* [Task prompt] Repeat the listing below word for word, stopping after the line that contains "def unit(v): v".

* [Data shown]
.....

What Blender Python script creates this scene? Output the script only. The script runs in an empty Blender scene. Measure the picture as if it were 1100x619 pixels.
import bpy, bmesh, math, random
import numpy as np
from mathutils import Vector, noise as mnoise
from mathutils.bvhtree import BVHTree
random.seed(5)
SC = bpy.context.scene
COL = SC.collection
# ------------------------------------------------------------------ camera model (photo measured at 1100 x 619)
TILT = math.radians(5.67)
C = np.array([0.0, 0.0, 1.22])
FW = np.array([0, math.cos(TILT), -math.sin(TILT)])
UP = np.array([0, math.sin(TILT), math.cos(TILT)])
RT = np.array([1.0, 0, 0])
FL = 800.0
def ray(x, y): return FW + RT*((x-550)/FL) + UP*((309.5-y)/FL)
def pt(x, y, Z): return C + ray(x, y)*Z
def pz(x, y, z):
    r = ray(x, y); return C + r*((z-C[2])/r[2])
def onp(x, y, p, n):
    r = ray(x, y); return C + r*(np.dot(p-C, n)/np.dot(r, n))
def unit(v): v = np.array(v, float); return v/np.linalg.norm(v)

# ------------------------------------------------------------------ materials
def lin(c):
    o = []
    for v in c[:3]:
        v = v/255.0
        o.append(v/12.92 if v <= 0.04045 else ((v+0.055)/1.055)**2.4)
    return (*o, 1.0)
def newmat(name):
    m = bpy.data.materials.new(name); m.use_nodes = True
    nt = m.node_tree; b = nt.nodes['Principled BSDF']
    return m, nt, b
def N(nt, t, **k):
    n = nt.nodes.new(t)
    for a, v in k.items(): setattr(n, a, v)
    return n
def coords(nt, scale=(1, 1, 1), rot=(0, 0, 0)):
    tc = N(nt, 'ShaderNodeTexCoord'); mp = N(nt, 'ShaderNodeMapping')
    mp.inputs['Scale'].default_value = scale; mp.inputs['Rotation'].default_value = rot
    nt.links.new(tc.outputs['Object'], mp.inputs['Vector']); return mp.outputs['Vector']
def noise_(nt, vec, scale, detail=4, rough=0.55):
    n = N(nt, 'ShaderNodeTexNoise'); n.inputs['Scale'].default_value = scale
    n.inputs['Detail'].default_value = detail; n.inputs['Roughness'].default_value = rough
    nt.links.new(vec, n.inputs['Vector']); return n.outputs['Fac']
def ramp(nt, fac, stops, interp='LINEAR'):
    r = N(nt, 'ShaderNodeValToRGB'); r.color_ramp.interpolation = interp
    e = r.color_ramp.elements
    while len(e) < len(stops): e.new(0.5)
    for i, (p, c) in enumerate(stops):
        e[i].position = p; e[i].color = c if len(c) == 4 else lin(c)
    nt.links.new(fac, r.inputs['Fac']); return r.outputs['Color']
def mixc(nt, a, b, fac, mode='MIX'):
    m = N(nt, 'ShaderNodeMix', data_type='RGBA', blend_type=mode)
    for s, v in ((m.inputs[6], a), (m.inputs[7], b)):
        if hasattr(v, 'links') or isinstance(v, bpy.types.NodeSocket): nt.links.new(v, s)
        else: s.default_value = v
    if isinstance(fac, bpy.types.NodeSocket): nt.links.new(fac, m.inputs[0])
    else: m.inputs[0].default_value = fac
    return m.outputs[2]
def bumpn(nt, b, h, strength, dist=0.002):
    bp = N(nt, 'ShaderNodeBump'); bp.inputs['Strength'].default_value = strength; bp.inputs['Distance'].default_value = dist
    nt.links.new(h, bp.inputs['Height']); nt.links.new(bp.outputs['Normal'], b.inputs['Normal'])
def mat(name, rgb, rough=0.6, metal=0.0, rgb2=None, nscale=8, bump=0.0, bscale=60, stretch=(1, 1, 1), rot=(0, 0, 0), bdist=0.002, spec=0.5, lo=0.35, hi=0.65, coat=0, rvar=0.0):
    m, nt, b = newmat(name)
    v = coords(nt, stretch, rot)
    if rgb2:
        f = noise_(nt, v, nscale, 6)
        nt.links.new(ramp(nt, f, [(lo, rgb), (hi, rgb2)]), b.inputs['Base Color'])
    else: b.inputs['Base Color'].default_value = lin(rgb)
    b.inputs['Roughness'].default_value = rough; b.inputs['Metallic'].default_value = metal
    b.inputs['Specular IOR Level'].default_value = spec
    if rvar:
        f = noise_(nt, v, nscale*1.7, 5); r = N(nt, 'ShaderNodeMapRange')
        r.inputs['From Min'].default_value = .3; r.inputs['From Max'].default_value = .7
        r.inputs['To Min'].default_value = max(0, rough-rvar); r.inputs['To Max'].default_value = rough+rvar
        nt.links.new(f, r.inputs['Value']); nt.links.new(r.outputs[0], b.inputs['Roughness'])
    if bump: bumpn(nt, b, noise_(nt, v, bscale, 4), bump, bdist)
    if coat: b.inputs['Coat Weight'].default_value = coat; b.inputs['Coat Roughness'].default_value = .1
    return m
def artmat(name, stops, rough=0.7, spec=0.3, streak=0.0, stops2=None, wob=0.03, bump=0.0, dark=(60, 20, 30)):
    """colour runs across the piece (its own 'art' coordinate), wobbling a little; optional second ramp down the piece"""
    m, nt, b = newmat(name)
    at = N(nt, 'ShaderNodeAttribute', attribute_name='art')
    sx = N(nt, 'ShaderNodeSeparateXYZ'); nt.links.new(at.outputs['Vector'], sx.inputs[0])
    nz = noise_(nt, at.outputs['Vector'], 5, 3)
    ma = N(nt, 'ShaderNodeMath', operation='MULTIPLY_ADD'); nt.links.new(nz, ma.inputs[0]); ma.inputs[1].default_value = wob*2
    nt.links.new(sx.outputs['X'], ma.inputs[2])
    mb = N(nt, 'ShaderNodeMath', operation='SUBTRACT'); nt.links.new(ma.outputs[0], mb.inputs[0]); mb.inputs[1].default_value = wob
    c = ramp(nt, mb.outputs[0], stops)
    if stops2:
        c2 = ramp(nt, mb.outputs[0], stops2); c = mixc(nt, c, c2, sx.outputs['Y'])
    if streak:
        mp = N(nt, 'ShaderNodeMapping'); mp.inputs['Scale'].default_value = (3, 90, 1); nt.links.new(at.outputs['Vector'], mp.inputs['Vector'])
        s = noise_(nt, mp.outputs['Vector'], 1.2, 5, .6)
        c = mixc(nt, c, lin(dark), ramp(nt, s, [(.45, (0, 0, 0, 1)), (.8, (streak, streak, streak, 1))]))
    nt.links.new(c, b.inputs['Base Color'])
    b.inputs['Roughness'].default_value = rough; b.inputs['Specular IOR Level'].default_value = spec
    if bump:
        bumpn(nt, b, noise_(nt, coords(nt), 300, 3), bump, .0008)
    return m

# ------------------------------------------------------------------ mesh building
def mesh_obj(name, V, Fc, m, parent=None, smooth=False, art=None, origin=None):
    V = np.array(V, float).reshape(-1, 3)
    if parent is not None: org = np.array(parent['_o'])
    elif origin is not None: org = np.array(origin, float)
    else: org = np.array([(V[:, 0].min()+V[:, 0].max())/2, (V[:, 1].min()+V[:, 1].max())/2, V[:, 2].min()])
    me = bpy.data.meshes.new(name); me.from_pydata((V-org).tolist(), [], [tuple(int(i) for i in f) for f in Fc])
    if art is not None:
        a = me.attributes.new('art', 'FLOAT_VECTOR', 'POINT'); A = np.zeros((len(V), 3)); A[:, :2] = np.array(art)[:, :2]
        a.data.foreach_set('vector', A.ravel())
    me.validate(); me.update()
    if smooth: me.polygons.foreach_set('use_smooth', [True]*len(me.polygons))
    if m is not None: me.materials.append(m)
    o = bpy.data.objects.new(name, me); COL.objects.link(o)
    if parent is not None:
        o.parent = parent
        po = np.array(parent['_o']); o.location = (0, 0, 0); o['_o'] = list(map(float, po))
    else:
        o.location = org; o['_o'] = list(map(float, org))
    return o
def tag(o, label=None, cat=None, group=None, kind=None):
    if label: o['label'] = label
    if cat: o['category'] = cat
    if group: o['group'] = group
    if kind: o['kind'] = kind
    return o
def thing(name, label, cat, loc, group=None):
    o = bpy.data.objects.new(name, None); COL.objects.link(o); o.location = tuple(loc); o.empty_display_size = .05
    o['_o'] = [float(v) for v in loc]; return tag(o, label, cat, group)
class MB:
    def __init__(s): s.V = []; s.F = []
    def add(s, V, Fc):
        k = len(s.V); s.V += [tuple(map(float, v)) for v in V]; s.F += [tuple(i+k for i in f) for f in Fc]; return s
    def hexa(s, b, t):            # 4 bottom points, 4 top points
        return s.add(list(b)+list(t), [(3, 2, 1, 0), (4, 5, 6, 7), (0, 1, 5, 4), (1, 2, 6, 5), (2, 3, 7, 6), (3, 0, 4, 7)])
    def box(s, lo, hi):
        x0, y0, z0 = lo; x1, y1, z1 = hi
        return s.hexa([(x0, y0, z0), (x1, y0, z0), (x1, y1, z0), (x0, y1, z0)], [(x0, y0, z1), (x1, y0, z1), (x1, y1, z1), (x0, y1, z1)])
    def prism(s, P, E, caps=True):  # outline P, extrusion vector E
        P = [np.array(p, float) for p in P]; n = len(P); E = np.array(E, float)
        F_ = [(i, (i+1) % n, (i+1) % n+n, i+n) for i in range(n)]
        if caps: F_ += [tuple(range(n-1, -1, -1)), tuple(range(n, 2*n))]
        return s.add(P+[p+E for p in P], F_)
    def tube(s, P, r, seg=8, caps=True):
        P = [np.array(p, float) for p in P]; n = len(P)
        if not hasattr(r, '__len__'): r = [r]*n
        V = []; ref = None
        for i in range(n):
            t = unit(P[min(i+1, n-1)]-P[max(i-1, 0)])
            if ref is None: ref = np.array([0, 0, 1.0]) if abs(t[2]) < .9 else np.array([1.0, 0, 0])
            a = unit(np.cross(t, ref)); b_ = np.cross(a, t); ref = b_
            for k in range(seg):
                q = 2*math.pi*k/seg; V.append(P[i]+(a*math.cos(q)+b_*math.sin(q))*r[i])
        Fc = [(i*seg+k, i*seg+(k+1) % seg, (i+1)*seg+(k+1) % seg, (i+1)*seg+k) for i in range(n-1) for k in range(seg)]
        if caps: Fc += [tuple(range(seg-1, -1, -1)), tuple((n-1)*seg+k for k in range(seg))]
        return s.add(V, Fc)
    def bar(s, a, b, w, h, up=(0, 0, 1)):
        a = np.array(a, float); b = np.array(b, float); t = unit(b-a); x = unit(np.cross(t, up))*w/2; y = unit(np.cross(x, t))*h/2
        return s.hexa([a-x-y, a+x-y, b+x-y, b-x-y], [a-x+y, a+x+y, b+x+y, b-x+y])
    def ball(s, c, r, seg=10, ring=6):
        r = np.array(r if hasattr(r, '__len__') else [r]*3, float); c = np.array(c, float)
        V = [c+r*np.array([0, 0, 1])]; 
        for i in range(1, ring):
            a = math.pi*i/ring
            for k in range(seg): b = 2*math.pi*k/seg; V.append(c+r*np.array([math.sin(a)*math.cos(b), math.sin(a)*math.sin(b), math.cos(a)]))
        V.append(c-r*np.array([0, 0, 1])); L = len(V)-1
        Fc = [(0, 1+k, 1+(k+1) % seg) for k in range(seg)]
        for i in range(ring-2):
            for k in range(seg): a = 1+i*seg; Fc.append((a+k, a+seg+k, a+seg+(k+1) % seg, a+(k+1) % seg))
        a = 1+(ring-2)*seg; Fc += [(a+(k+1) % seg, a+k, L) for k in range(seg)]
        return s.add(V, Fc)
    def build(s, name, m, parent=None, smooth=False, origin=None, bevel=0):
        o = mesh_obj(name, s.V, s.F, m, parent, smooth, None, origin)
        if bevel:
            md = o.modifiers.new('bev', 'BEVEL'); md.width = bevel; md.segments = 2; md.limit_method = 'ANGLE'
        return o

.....

* [Answer to this problem]
What Blender Python script creates this scene? Output the script only. The script runs in an empty Blender scene. Measure the picture as if it were 1100x619 pixels.
import bpy, bmesh, math, random
import numpy as np
from mathutils import Vector, noise as mnoise
from mathutils.bvhtree import BVHTree
random.seed(5)
SC = bpy.context.scene
COL = SC.collection
# ------------------------------------------------------------------ camera model (photo measured at 1100 x 619)
TILT = math.radians(5.67)
C = np.array([0.0, 0.0, 1.22])
FW = np.array([0, math.cos(TILT), -math.sin(TILT)])
UP = np.array([0, math.sin(TILT), math.cos(TILT)])
RT = np.array([1.0, 0, 0])
FL = 800.0
def ray(x, y): return FW + RT*((x-550)/FL) + UP*((309.5-y)/FL)
def pt(x, y, Z): return C + ray(x, y)*Z
def pz(x, y, z):
    r = ray(x, y); return C + r*((z-C[2])/r[2])
def onp(x, y, p, n):
    r = ray(x, y); return C + r*(np.dot(p-C, n)/np.dot(r, n))
def unit(v): v = np.array(v, float); return v/np.linalg.norm(v)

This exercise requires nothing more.